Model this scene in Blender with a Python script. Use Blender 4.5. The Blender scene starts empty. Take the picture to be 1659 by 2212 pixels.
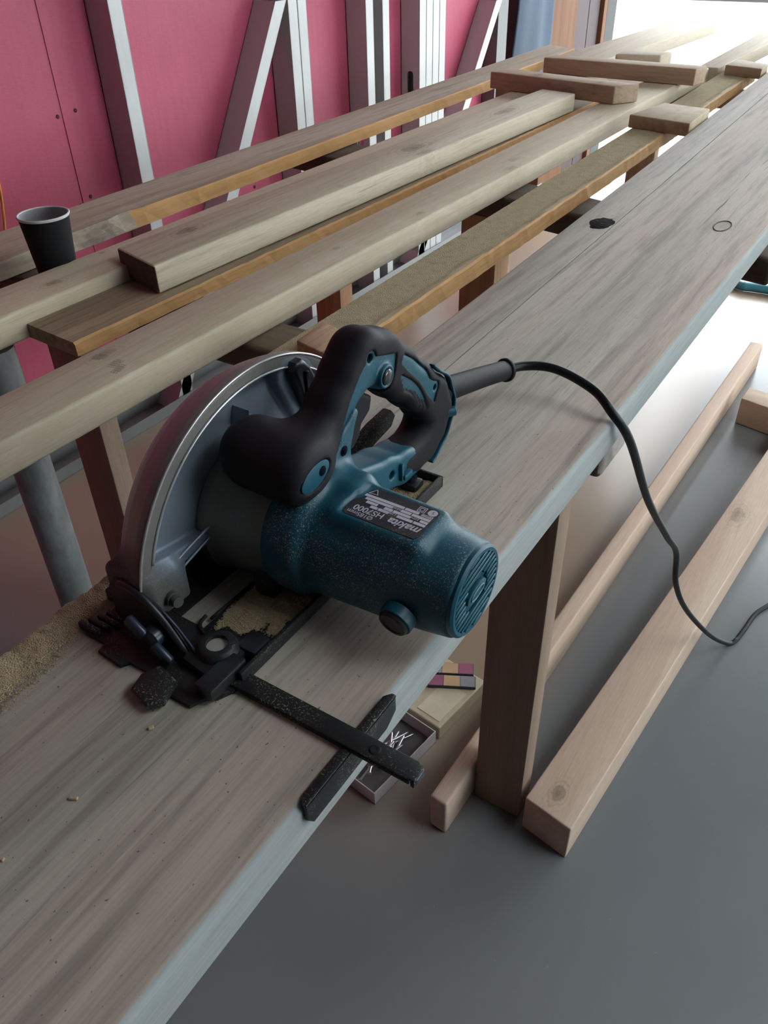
import bpy, bmesh, math, random
import numpy as np
from mathutils import Vector, Matrix, noise as mnoise

random.seed(7)
S = bpy.context.scene
COL = S.collection
R = math.radians
FLOOR = -0.90          # z = 0 is the top of the wide plank on the bench

# ------------------------------------------------------------------ helpers
def tag(o, label=None, cat=None, group=None, kind=None):
    if label: o['label'] = label
    if cat: o['category'] = cat
    if group: o['group'] = group
    if kind: o['kind'] = kind
    return o

ORIG = {}
def empty(name, loc):
    o = bpy.data.objects.new(name, None); COL.objects.link(o)
    o.location = loc; o.empty_display_size = 0.05
    ORIG[o] = Vector(loc)
    return o

def link(name, verts, faces, mat, parent=None, loc=None, smooth=False, auto=None, mats=None, mat_idx=None):
    """world-space verts -> ONE mesh object; origin at loc (or the parent's world origin)"""
    if loc is None:
        loc = ORIG[parent] if parent is not None else Vector((0, 0, 0))
    loc = Vector(loc)
    me = bpy.data.meshes.new(name)
    me.from_pydata([tuple(Vector(v) - loc) for v in verts], [], [tuple(f) for f in faces])
    for m in (mats or [mat]): me.materials.append(m)
    if mat_idx is not None:
        me.polygons.foreach_set('material_index', mat_idx)
    bm = bmesh.new(); bm.from_mesh(me)
    bmesh.ops.recalc_face_normals(bm, faces=bm.faces)
    bm.to_mesh(me); bm.free()
    if smooth: me.polygons.foreach_set('use_smooth', [True]*len(me.polygons))
    if auto is not None:
        me.polygons.foreach_set('use_smooth', [True]*len(me.polygons))
        bm = bmesh.new(); bm.from_mesh(me)
        for e in bm.edges:
            if len(e.link_faces) == 2 and e.calc_face_angle(0) > R(auto): e.smooth = False
        bm.to_mesh(me); bm.free()
    me.update()
    o = bpy.data.objects.new(name, me); COL.objects.link(o)
    if parent is not None:
        o.parent = parent; o.location = loc - ORIG[parent]
    else:
        o.location = loc
    ORIG[o] = loc
    return o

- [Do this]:
Restate only the lines running from the start of the material above through the line containing "from mathutils import", ends included. No pictures.

- [Output below]:
Model this scene in Blender with a Python script. Use Blender 4.5. The Blender scene starts empty. Take the picture to be 1659 by 2212 pixels.
import bpy, bmesh, math, random
import numpy as np
from mathutils import Vector, Matrix, noise as mnoise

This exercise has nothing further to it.